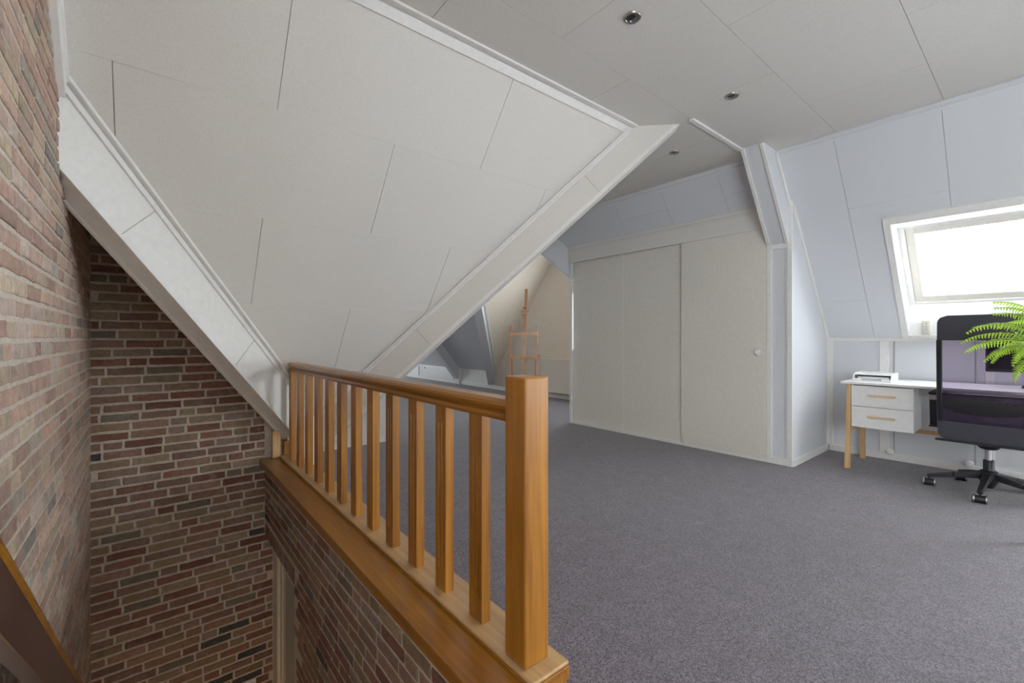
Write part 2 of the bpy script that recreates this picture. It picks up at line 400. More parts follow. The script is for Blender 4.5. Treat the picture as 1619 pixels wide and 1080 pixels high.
def courses(mb, P, A0, A1, Z0, Z1, ok, seed, soldier=None):
    rnd = random.Random(seed)
    j0 = math.floor(Z0 / PITCH)
    for jx in range(j0, math.ceil(Z1 / PITCH)):
        b0 = jx * PITCH; b1 = b0 + PITCH - .0125
        if b0 < Z0 - .001 or b1 > Z1 + .02: continue
        a = A0 - rnd.uniform(0, .17)
        while a < A1:
            L = rnd.choice((.186, .182, .186, .178, .186, .086))
            c, d = max(a, A0 + .002), min(a + L, A1 - .002)
            if d - c > .03:
                # cut against openings
                if ok((c + d) / 2, (b0 + b1) / 2) and ok(c + .01, b0) and ok(d - .01, b0): brick(mb, P, c, d, b0, b1, rnd)
            a += L + .0115
XL, YB, XR = -.277, 3.68, .66
# left wall
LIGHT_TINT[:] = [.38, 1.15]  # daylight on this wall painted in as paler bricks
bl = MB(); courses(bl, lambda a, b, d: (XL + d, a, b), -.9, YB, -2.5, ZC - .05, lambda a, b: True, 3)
wl = MB().box(-.4, XL, YS, -2.85, -2.6, ZC + .05).box(-.4, XL, -.92, YB + .1, -2.6, ZC + .05).box(-.4, XL, -2.85, -.92, -2.6, .6).box(-.4, XL, -2.85, -.92, 2.4, ZC + .05).build('wall_left', M['mortar'], kind='structure')
bl.build('brickwork', M['brick'], wl)
# back wall of the stairwell
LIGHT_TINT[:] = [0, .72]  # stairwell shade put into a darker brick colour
bb = MB(); PB = lambda a, b, d: (a, YB - d, b)
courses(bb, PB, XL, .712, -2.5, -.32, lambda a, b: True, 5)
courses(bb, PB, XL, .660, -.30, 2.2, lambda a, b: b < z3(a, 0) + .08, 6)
bw = MB(); bw.prism([(-.4, YB, -2.6), (.80, YB, -2.6), (.80, YB, .82), (-.4, YB, z3(-.4, 0))], (0, .13, 0))
wb = bw.build('wall_back', M['mortar'], kind='structure'); bb.build('brickwork', M['brick'], wb)
# parapet wall under the balustrade with the doorway
DY0, DZ = 2.82, -.30
br = MB(); okr = lambda a, b: not (a > DY0 - .0 and b < DZ + .11)
P3 = lambda a, b, d: (XR - d, a, b)
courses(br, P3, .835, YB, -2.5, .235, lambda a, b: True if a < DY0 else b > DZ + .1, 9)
rnd = random.Random(4); a = DY0 - .01
while a < YB - .05:
    brick(br, P3, a, a + .044, DZ + .002, DZ + .098, rnd); a += .0555
bw = MB(); bw.box(XR, .80, .83, DY0, -2.6, .25); bw.box(XR, .80, DY0, YB, DZ, .25)
wr = bw.build('wall_right', M['mortar'], kind='structure'); br.build('brickwork', M['brick'], wr)
# near side of the void
MB().box(-.4, .8, .66, .80, -2.6, -.3).build('wall_stair_front', M['paint'], kind='structure')

# ---------------------------------------------------------------- other walls
def wall(name, mb, m=None): return mb.build(name, m or M['panel'], kind='structure')
# south wall with a big window
b = MB(); b.box(-.4, 6.2, YS - .15, YS, 0, ZC)
wall('wall_south', b, M['paint'])
b = MB(); b.box(.8, 2.6, YN, YN + .15, 0, ZC); b.box(4.6, 6.2, YN, YN + .15, 0, ZC); b.box(2.6, 4.6, YN, YN + .15, 0, .55); b.box(2.6, 4.6, YN, YN + .15, 2.05, ZC)
wall('wall_north', b, M['paint'])
# knee wall behind the desk
KY0, KY1, KZ0, KZ1 = -2.80, -.80, .08, 1.06
b = MB(); b.box(XK, XK + .08, YS, KY0, 0, z4(XK, 0) + .02); b.box(XK, XK + .08, KY1, 1.49, 0, z4(XK, 0) + .02); b.box(XK, XK + .08, KY0, KY1, 0, KZ0); b.box(XK, XK + .08, KY0, KY1, KZ1, z4(XK, 0) + .02); kw = wall('wall_desk', b, M['panel_cool'])
# knee wall further along, with the gable wall and its window
GZ0, GZ1, GY0, GY1 = .93, 1.99, 4.5, 5.63
b = MB()
b.box(XG, XG + .15, 1.49, 2.54, 0, z4(XG, 0) + .02); b.box(XG, XG + .15, 7.95, YN, 0, z4(XG, 0) + .02)
wall('wall_east', b, M['paint'])
b = MB(); b.prism([(XG, 2.54, 0), (XG, GY0, 0), (XG, GY0, ZC), (XG, 4.47, ZC), (XG, 2.54, .395)], (.15, 0, 0))
b.prism([(XG, GY1, 0), (XG, 7.95, 0), (XG, 7.95, .395), (XG, 6.02, ZC), (XG, GY1, ZC)], (.15, 0, 0))
b.box(XG, XG + .15, GY0, GY1, 0, GZ0); b.box(XG, XG + .15, GY0, GY1, GZ1, ZC)
wall('wall_gable', b, M['cream'])
# partition across the stairs side, west knee wall, small pier at the tip of the valleys
b = MB(); b.prism([(.9, 4.70, 0), (2.17, 4.70, 0), (2.17, 4.70, z2(2.17, 0)), (.9, 4.70, z2(.9, 0))], (0, .08, 0)); wall('wall_partition', b, M['panel'])
b = MB(); b.box(.8, .98, 3.81, YN, 0, .5); b.box(.80, .99, 3.62, 3.81, 0, .55); b.box(.75, .985, 3.82, 4.1, .3, 1.2); wall('wall_west', b, M['cream'])
# side wall by the desk + post
b = MB(); b.prism([(4.43, 1.46, 0), (XK, 1.46, 0), (XK, 1.46, z4(XK, 0)), (4.43, 1.46, z4(4.43, 0))], (0, .05, 0))
b.box(4.44, 4.50, 1.49, 1.66, 0, 2.04)
wall('wall_side', b, M['panel_cool'])

# ---------------------------------------------------------------- beams
s2 = math.sqrt(.5)
b = MB()
xe = .90
b.prism([(2.82, 1.99, ZC), (2.82 + .3 / K1, 1.99 - .3 / K1, ZC), (xe, 4.81 - xe, z2(xe, 0) - .3), (xe, 4.81 - xe, z2(xe, 0))], (.13 * s2, .13 * s2, 0))
b.build('beam_valley_right', M['panel'], kind='structure')
b = MB(); xb = 1.0
zl = lambda x: z1(0, x + 2.73)
b.prism([(XL, XL + 2.73, zl(XL)), (xb, xb + 2.73, zl(xb)), (xb, xb + 2.73, zl(xb) - .34), (XL, XL + 2.73, zl(XL) - .34)], (-.13 * s2, .13 * s2, 0))
b.build('beam_valley_left', M['paint'], kind='structure')
# strips on the valley beams
def along(f0, x0, x1, w, h, off, up):
    p0, p1 = Vector(f0(x0)), Vector(f0(x1)); return MB().bar(p0 + Vector(off), p1 + Vector(off), w, h, up)
rv = lambda x: (x, 4.81 - x, z2(x, 0))
lv = lambda x: (x, x + 2.73, zl(x))
nR = Vector((-s2, -s2, 0)); nL = Vector((s2, -s2, 0))
def strip(fn, x0, x1, dz, hz, out, dep, m=None):
    """a flat moulding on a vertical beam face: dz below the valley line, hz high (vertical), standing dep proud"""
    a, c = Vector(fn(x0)), Vector(fn(x1)); Z = Vector((0, 0, 1))
    mb = MB(); mb.prism([a - Z * dz, c - Z * dz, c - Z * (dz + hz), a - Z * (dz + hz)], out * dep); return trim(mb, m)
strip(rv, 2.80, 1.0, .0, .035, nR, .012); strip(rv, 2.80, 1.0, -.012, .02, nR, .03)
strip(rv, 3.03, 1.0, .262, .040, nR, .010); strip(rv, 3.04, 1.0, .285, .018, nR, .022)
strip(lv, XL, .93, -.005, .035, nL, .012); strip(lv, XL, .93, .335, .02, nL, .010)
strip(lv, XL, .93, -.03, .02, nL, .035)
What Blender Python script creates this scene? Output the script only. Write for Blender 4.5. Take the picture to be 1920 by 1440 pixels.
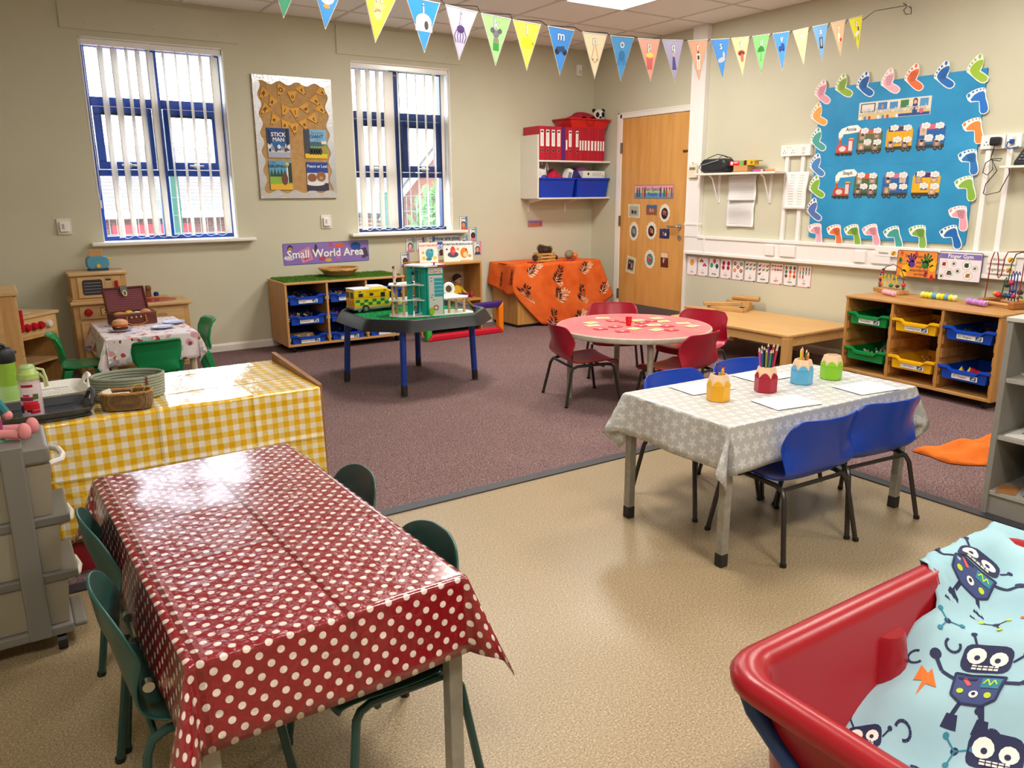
import bpy, bmesh, math, random
from mathutils import Vector, Matrix, Euler
for _o in list(bpy.data.objects): bpy.data.objects.remove(_o)
random.seed(7)
R = math.radians
COL = bpy.context.scene.collection
SC = bpy.context.scene

# ---------------------------------------------------------------- camera
cam = bpy.data.cameras.new('camera')
cam.sensor_width = 36.0
cam.lens = 27.36
cam.clip_start = 0.02
camo = bpy.data.objects.new('camera', cam)
COL.objects.link(camo)
def _cam():
    yaw, pit, rol = 0.5815, 0.24137, -0.00566
    f = Vector((math.sin(yaw)*math.cos(pit), math.cos(yaw)*math.cos(pit), -math.sin(pit)))
    r = Vector((math.cos(yaw), -math.sin(yaw), 0)); u = r.cross(f)
    r2 = r*math.cos(rol)+u*math.sin(rol); u2 = -r*math.sin(rol)+u*math.cos(rol)
    m = Matrix(((r2.x, u2.x, -f.x), (r2.y, u2.y, -f.y), (r2.z, u2.z, -f.z))).to_4x4()
    m.translation = (-5.480, -6.742, 1.29)
    camo.matrix_world = m
_cam()
SC.camera = camo
# ---------------------------------------------------------------- sky and exposure
wd = bpy.data.worlds.new('overcast_sky'); SC.world = wd; wd.use_nodes = True
wd.node_tree.nodes['Background'].inputs[0].default_value = (0.82, 0.91, 1.0, 1)
wd.node_tree.nodes['Background'].inputs[1].default_value = 10.0
SC.view_settings.view_transform = 'Standard'
SC.view_settings.look = 'None'
SC.view_settings.gamma = 1.0
SC.view_settings.use_curve_mapping = False
SC.view_settings.exposure = 0.24
LAMP_W = 29.0        # watts of one ceiling panel
for _x0, _x1 in ((-4.765, -3.76), (-2.70, -1.725)):      # portals guide the daylight through the two windows
    _l = bpy.data.lights.new('window_daylight', 'AREA'); _l.shape = 'RECTANGLE'
    _l.size = _x1-_x0; _l.size_y = 1.46; _l.cycles.is_portal = True
    _lo = bpy.data.objects.new('window_daylight', _l); COL.objects.link(_lo)
    _lo.location = ((_x0+_x1)/2, 0.28, 1.67); _lo.rotation_euler = (R(-90), 0, 0)

# ---------------------------------------------------------------- materials
def lin(h):
    h = h.lstrip('#'); out = []
    if len(h) == 3: h = ''.join(c*2 for c in h)
    for i in (0, 2, 4):
        c = int(h[i:i+2], 16)/255
        out.append(c/12.92 if c <= .04045 else ((c+.055)/1.055)**2.4)
    return (*out, 1.0)
_M = {}
def nodes(name, rough=.5, metal=0.0, spec=.5):
    m = bpy.data.materials.new(name); m.use_nodes = True
    nt = m.node_tree; b = nt.nodes['Principled BSDF']
    b.inputs['Roughness'].default_value = rough; b.inputs['Metallic'].default_value = metal
    b.inputs['Specular IOR Level'].default_value = spec
    return m, nt, b
def nd(nt, t, **kw):
    n = nt.nodes.new(t)
    for k, v in kw.items():
        if k.startswith('i_'):
            key = k[2:]; key = int(key) if key.isdigit() else key.replace('_', ' ')
            n.inputs[key].default_value = v
        else: setattr(n, k, v)
    return n
def ramp(nt, fac, stops, interp='LINEAR'):
    n = nt.nodes.new('ShaderNodeValToRGB'); cr = n.color_ramp; cr.interpolation = interp
    while len(cr.elements) < len(stops): cr.elements.new(.5)
    for e, (p, c) in zip(cr.elements, stops): e.position = p; e.color = lin(c) if isinstance(c, str) else c
    nt.links.new(fac, n.inputs[0]); return n.outputs[0]
def math_(nt, op, a, b=None, c=None):
    n = nt.nodes.new('ShaderNodeMath'); n.operation = op
    for i, v in enumerate((a, b, c)):
        if v is None: continue
        if isinstance(v, (int, float)): n.inputs[i].default_value = v
        else: nt.links.new(v, n.inputs[i])
    return n.outputs[0]
def mixc(nt, fac, a, b):
    n = nt.nodes.new('ShaderNodeMix'); n.data_type = 'RGBA'
    for i, v in ((0, fac), (6, a), (7, b)):
        if isinstance(v, (int, float)): n.inputs[i].default_value = v
        elif isinstance(v, tuple): n.inputs[i].default_value = v
        elif isinstance(v, str): n.inputs[i].default_value = lin(v)
        else: nt.links.new(v, n.inputs[i])
    return n.outputs[2]
def coord(nt, kind='Object', scale=(1, 1, 1), rot=(0, 0, 0)):
    t = nt.nodes.new('ShaderNodeTexCoord'); mp = nt.nodes.new('ShaderNodeMapping')
    mp.inputs['Scale'].default_value = scale; mp.inputs['Rotation'].default_value = rot
    nt.links.new(t.outputs[kind], mp.inputs[0]); return mp.outputs[0]
def noise(nt, co, scale, detail=2.0, rough=.5):
    n = nd(nt, 'ShaderNodeTexNoise', i_Scale=scale, i_Detail=detail, i_Roughness=rough)
    nt.links.new(co, n.inputs['Vector']); return n.outputs[0]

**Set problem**
Go from the first line of the listing to the line holding "courses(bb, PB, XL, .712, -2.5, -.32, lambda" and, please, transcribe those lines exactly, both included, with no pictures.

**The output**
Write part 2 of the bpy script that recreates this picture. It picks up at line 400. More parts follow. The script is for Blender 4.5. Treat the picture as 1619 pixels wide and 1080 pixels high.
def courses(mb, P, A0, A1, Z0, Z1, ok, seed, soldier=None):
    rnd = random.Random(seed)
    j0 = math.floor(Z0 / PITCH)
    for jx in range(j0, math.ceil(Z1 / PITCH)):
        b0 = jx * PITCH; b1 = b0 + PITCH - .0125
        if b0 < Z0 - .001 or b1 > Z1 + .02: continue
        a = A0 - rnd.uniform(0, .17)
        while a < A1:
            L = rnd.choice((.186, .182, .186, .178, .186, .086))
            c, d = max(a, A0 + .002), min(a + L, A1 - .002)
            if d - c > .03:
                # cut against openings
                if ok((c + d) / 2, (b0 + b1) / 2) and ok(c + .01, b0) and ok(d - .01, b0): brick(mb, P, c, d, b0, b1, rnd)
            a += L + .0115
XL, YB, XR = -.277, 3.68, .66
# left wall
LIGHT_TINT[:] = [.38, 1.15]  # daylight on this wall painted in as paler bricks
bl = MB(); courses(bl, lambda a, b, d: (XL + d, a, b), -.9, YB, -2.5, ZC - .05, lambda a, b: True, 3)
wl = MB().box(-.4, XL, YS, -2.85, -2.6, ZC + .05).box(-.4, XL, -.92, YB + .1, -2.6, ZC + .05).box(-.4, XL, -2.85, -.92, -2.6, .6).box(-.4, XL, -2.85, -.92, 2.4, ZC + .05).build('wall_left', M['mortar'], kind='structure')
bl.build('brickwork', M['brick'], wl)
# back wall of the stairwell
LIGHT_TINT[:] = [0, .72]  # stairwell shade put into a darker brick colour
bb = MB(); PB = lambda a, b, d: (a, YB - d, b)
courses(bb, PB, XL, .712, -2.5, -.32, lambda a, b: True, 5)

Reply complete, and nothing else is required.